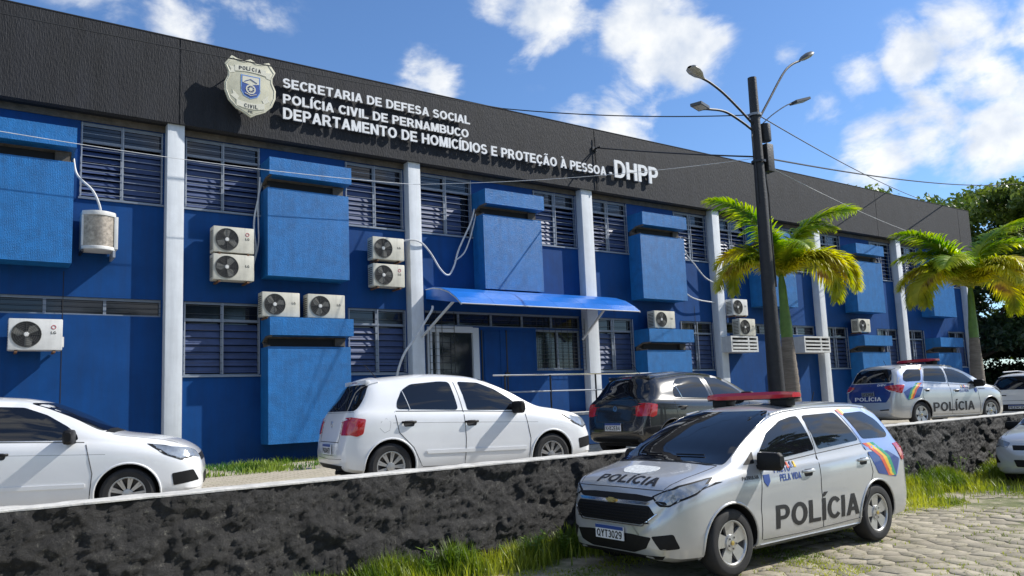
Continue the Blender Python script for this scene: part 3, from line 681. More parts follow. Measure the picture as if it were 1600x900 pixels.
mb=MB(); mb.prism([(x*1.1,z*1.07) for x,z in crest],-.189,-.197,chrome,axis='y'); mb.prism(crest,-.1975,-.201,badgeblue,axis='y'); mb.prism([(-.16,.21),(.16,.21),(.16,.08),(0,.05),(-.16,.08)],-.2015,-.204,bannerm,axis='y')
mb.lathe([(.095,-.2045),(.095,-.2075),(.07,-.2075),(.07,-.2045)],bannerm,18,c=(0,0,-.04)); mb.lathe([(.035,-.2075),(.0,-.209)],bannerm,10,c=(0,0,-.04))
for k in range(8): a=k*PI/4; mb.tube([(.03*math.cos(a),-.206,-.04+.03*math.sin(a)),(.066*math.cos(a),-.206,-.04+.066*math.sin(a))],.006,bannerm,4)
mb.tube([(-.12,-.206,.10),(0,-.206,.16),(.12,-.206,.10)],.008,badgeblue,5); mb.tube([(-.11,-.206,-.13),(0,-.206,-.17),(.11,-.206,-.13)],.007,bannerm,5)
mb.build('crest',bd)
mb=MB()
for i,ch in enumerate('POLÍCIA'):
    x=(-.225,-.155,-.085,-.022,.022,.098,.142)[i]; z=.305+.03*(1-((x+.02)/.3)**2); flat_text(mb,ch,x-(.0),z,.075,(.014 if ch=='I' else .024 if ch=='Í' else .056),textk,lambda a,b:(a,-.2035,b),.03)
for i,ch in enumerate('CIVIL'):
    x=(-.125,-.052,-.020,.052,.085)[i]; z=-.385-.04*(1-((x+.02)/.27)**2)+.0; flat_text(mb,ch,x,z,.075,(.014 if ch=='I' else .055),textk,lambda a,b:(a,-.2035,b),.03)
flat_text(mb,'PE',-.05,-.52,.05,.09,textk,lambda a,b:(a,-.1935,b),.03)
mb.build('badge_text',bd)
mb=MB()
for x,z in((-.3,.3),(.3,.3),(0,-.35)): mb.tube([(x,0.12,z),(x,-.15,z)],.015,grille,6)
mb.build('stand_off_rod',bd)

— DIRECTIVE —
The data above needs to be retyped exactly, with the images left out.

— SOLUTION BELOW —
Continue the Blender Python script for this scene: part 3, from line 681. More parts follow. Measure the picture as if it were 1600x900 pixels.
mb=MB(); mb.prism([(x*1.1,z*1.07) for x,z in crest],-.189,-.197,chrome,axis='y'); mb.prism(crest,-.1975,-.201,badgeblue,axis='y'); mb.prism([(-.16,.21),(.16,.21),(.16,.08),(0,.05),(-.16,.08)],-.2015,-.204,bannerm,axis='y')
mb.lathe([(.095,-.2045),(.095,-.2075),(.07,-.2075),(.07,-.2045)],bannerm,18,c=(0,0,-.04)); mb.lathe([(.035,-.2075),(.0,-.209)],bannerm,10,c=(0,0,-.04))
for k in range(8): a=k*PI/4; mb.tube([(.03*math.cos(a),-.206,-.04+.03*math.sin(a)),(.066*math.cos(a),-.206,-.04+.066*math.sin(a))],.006,bannerm,4)
mb.tube([(-.12,-.206,.10),(0,-.206,.16),(.12,-.206,.10)],.008,badgeblue,5); mb.tube([(-.11,-.206,-.13),(0,-.206,-.17),(.11,-.206,-.13)],.007,bannerm,5)
mb.build('crest',bd)
mb=MB()
for i,ch in enumerate('POLÍCIA'):
    x=(-.225,-.155,-.085,-.022,.022,.098,.142)[i]; z=.305+.03*(1-((x+.02)/.3)**2); flat_text(mb,ch,x-(.0),z,.075,(.014 if ch=='I' else .024 if ch=='Í' else .056),textk,lambda a,b:(a,-.2035,b),.03)
for i,ch in enumerate('CIVIL'):
    x=(-.125,-.052,-.020,.052,.085)[i]; z=-.385-.04*(1-((x+.02)/.27)**2)+.0; flat_text(mb,ch,x,z,.075,(.014 if ch=='I' else .055),textk,lambda a,b:(a,-.2035,b),.03)
flat_text(mb,'PE',-.05,-.52,.05,.09,textk,lambda a,b:(a,-.1935,b),.03)
mb.build('badge_text',bd)
mb=MB()
for x,z in((-.3,.3),(.3,.3),(0,-.35)): mb.tube([(x,0.12,z),(x,-.15,z)],.015,grille,6)
mb.build('stand_off_rod',bd)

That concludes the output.